Happily serves four.

DAY ONE

All this can be done some time in advance.

TROTTER JELLY

3 pig feet (you’re not using the flesh for this, so don’t worry about shaving them)

2 onions

2 sticks of celery

2 fat carrots 2 leeks

1 head of garlic

A few cloves, peppercorns & juniper berries

Put the feet in a large pan, cover with water, and bring to a boil. Blanch for about 15 minutes, to drive off some of the scum. I’ve skipped this step before and ended up with a pan of sickly green, so please do it. Chop the veg into chunks, washing the leeks, and halve the garlic along its tummy. Drain the feet, rinse off any clinging scum, then put all in the pan and cover with fresh water. Bring to a bright simmer, and leave there for at least three hours, maybe more, until the trotters have completely collapsed, with bones poking all over the place. Drain the stock into jars or tubs, and discard the solids somewhere that won’t attract rats.

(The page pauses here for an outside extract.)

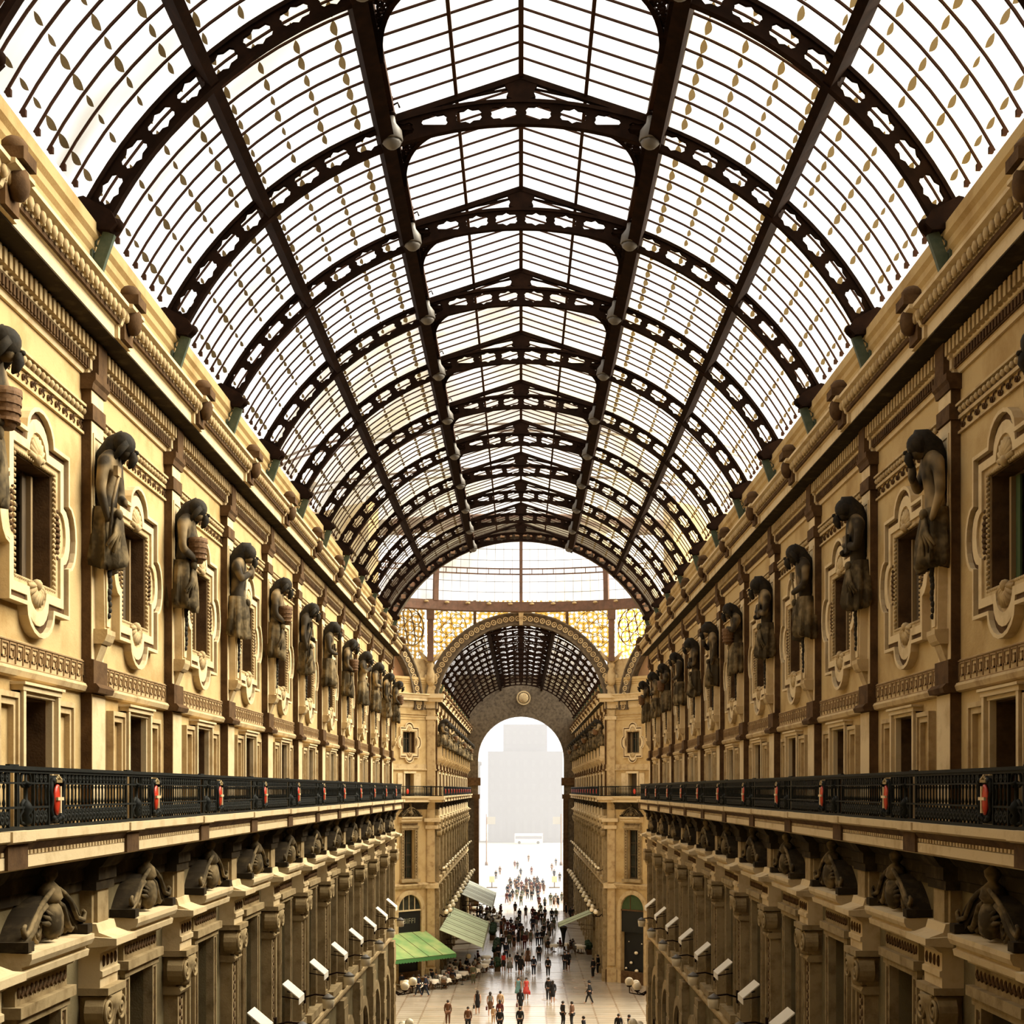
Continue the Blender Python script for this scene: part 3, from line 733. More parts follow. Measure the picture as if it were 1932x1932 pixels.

Leave to cool, then refrigerate.

BRINE

300g fine sea salt (not table salt; it’s got stuff added to it)

200g granulated sugar

2 cloves of garlic, lightly squashed

A few cloves, juniper berries and peppercorns

Put everything in a pan, cover with two litres of water, and heat gently, stirring until the sugar dissolves. Turn up the heat and boil for a couple of minutes. Leave to cool, then refrigerate this too.

DAY TWO 2 wild rabbits, jointed

The brine

Put the rabbits in the brine, or the brine on the rabbit. Weigh down with a plate or something, and put in the fridge.

DAY THREE RABBIT Brined rabbit (you don’t need the saddles for this; they are much more tender and quick to cook than the legs, so save them for something else)

1 onion

1 fat carrot

1 stick of celery

1 leek

trotter jelly

chicken stock (if you have some)

Again, chunk the veg, and use them to make a rabbit bed in a suitable pan. Drain the rabbit, and rinse under running water for a good few minutes, then arrange the joints on their bed. Add enough trotter jelly to cover the rabbit once melted; it might need a top-up with stock or water. Cover and braise gently for a couple of hours, until the meat starts to fall off the bone.

SAUCE

1 large onion, finely diced

1 carrot, finely diced

1 stick of celery, finely diced

1 lemon, zest only

2 sprigs of thyme, stripped

2 tblspn tomato puree 100ml full-fat milk

50ml white balsamic or other nice vinegar

Extra virgin olive oil

Sweat the vegetables in a good slosh of oil until very soft, then stir in the zest and thyme leaves and cook for a minute until fragrant. Add the puree, increase the heat, and fry for a minute or two. Turn down again, add the milk, and let it bubble away to nothing, then do the same with the vinegar.

TO FINISH

rabbit sauce

a handful of chopped parsley Shred the rabbit meat of the bones and add to the sauce, then strain in enough of the braising liquid to just cover. Simmer until everyone seems happy together, then serve with something bright and green, and polenta or pasta.